Un hombre joven se me acercó desde un lado, señaló la muralla, y dijo: «le cimetiére israélite», disponiéndose a hacerme entrar. Eran las únicas palabras francesas que hablaba. Le seguí velozmente a través del portón. Parecía avispado, pero no había nada de qué hablar. Me encontré en un lugar tremendamente estéril, donde no crecía ni una mala hierba. Las lápidas eran tan bajas que apenas se las veía; andando se tropezaba con ellas como con piedras corrientes. El cementerio parecía una gigantesca escombrera; quizás lo había sido y sólo más tarde se le había añadido su más auténtico destino. Nada sobresalía del lugar. Las piedras que se veían, y los huesos que se adivinaban, yacían revueltos. No era agradable caminar por aquí, no había forma de hacerse a la idea, y sólo imaginarlo resultaba ridículo.
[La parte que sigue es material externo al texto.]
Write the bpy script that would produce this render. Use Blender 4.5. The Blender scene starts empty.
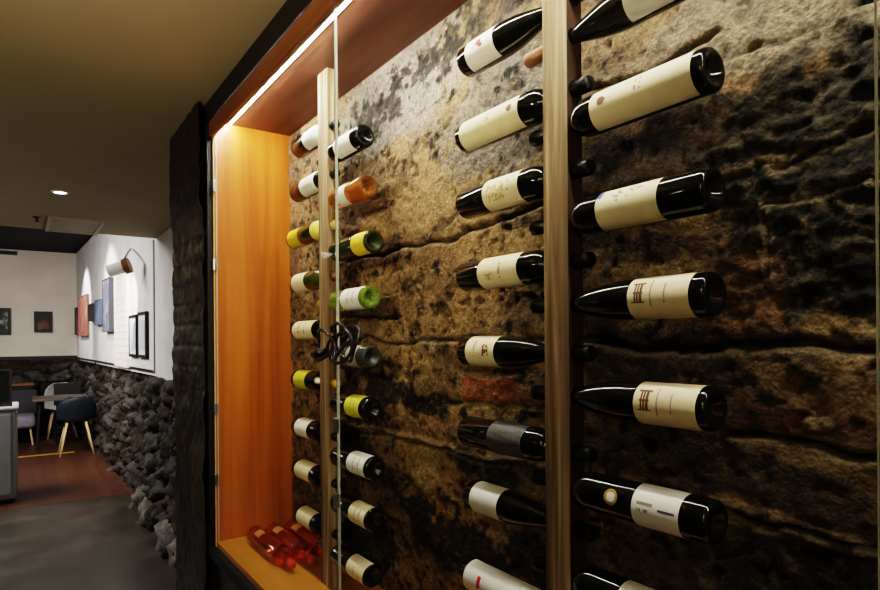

Los cementerios están dispuestos de tal manera en otras partes de la Tierra que deparan alegría a los vivientes. Vive mucho en ellos, plantas y pájaros; y el visitante, como único ser humano entre tantos muertos, se siente, en consecuencia, alentado y fortalecido. Su propia condición le resulta envidiable. Sobre las lápidas lee los nombres de diferentes personas; ha sobrevivido a cada una de ellas. Sin necesidad de reconocerlo, parece un poco como si las hubiese vencido a todas en el desafío último. También se entristece, es cierto, por tantos que ya no están, pero con ello se siente a sí mismo invencible. ¿En qué otro lugar podía llegar a tanto? ¿En qué campo de batalla del mundo queda como único sobreviviente? Permanece erguido en medio de todos aquellos que yacen. Pero también los árboles y las lápidas se mantienen en pie. Han sido plantados y dispuestos aquí y le rodean como una suerte de legado para su satisfacción, pues ese es su objetivo.